By 1974 Nixon was obviously guilty and he was obviously going to get impeached. That doesn’t mean the people who had voted for him in a landslide in 1972 wanted him impeached. They may have grudgingly admitted it but they didn’t want a Senate trial to find him guilty. Not then, not later.

Yet even though Ford was never forgiven for pardoning Nixon and he lost in 1976 to an outsider who promised to clean up Washington (insert big hearty laugh here) I came to believe that he was both right and courageous in doing so. For the first five years of Nixon’s reign, the right was ready to make war on the left and they had all the cards and no serious opposition. The world could have worse than it turned out to be, horrifying as that was.

So i can understand people saying the same about a Trump trial today. Understand but not oppose.

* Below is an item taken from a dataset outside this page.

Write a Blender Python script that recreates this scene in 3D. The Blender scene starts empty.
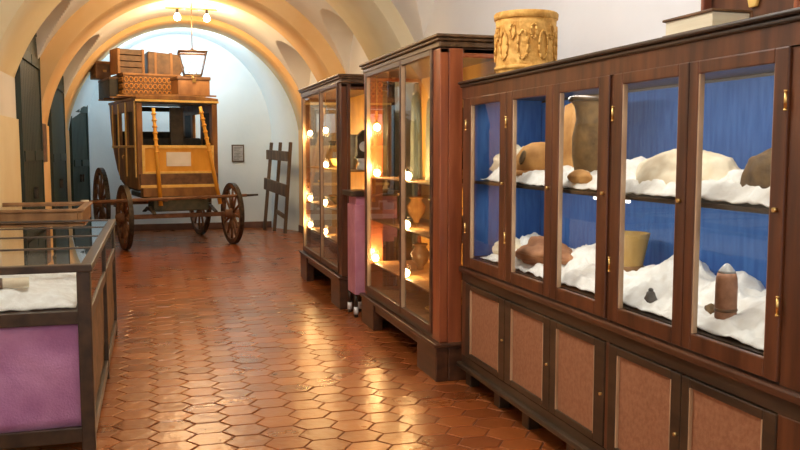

Today is not 1974. If Trump had kept his loud mouth shut, if his supporters didn’t kneel to him a week after their attacks upon 1/6, if he wasn’t endorsing lunatic candidates daily, if he wasn’t planning on running again today, if he hid out at Mar-a-Lago (JUST RAIDED BY THE FBI!) like Nixon did at San Clemente, maybe - just maybe - someone not a Trump-licker could think that.

No. If you lived through Nixon and didn’t learn anything from it, you don’t have the right to be listened to today.

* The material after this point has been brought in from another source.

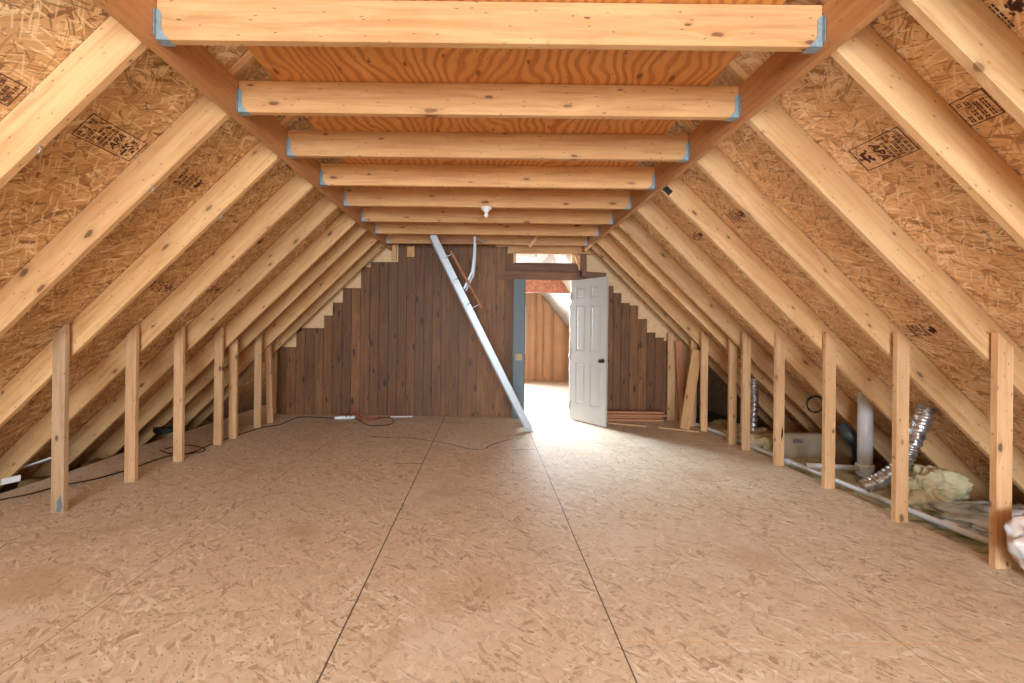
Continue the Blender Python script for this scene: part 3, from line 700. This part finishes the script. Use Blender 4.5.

I just don’t understand the people who seem to think that political (and other) division is the real problem, let alone the cause of the problem. And I definitely don’t get why people think giving in is the solution to anything.

Telling people they need to give up their freedom for the purposes of peace is a horrible idea. The result is just that they lose both.

I actually am quite suspicious of such arguments. They feel more like the best defense that the Trump side can offer. It’s kinda like how a defense attorney who can’t prove their client not guilty will still try to minimize their sentence.

Really. Just what were “the right” going to do to “the left” if Ford hadn’t pardoned Nixon and let a trial go forward? Be more mean to them? Not invite them to the country clubs? Try to deport Elvis?

No. The world turned out worse and it did not have to. No More.

I was always under the impression that the whole thing was a negotiation, that Nixon resigned in part as an exchange for getting a pardon. So the bad thing would have been Nixon continuing to fight, the damage he could do in the mean time, and the politics of actually having to impeach and convict him.

It would be akin to why prosecutors give plea deals, just at a higher level.

Maybe, but the price turned out to be too high. We let a bunco artist skate, so a child rapist thought he did not have to fear the rule of law.

People always default to believing a change in the past would make the world better. I’ve never understood that. The world can always get worse and any change to the past probably has equal odds of going either way. Whenever people think things are as bad as they can be, they are off by a million miles.

Since I’m agreeing with you that Trump shouldn’t be pardoned, I don’t see a lot for us to fight about in regard to the future.

I think that there is about zero chance that the prosecution of Nixon would have in any way have deterred Trump. Trump has been living a consequence free life for over 70 years. The fact that some loser low ratings president (much smaller inauguration crowd) got put in jail some 50 years ago has nothing to do with him.

Here’s another difference…

Nixon hadn’t been previously impeached TWICE and breezed through because his party refused to convict.

This needs to be done in a court of law and he needs to be treated like any other person, otherwise the President not only has protections in office, he is completely above the law forever once elected.

That’s a fantastic precedent to set. If you want to be able to get away with anything, become PUSA. We’ll get only the best candidates that way.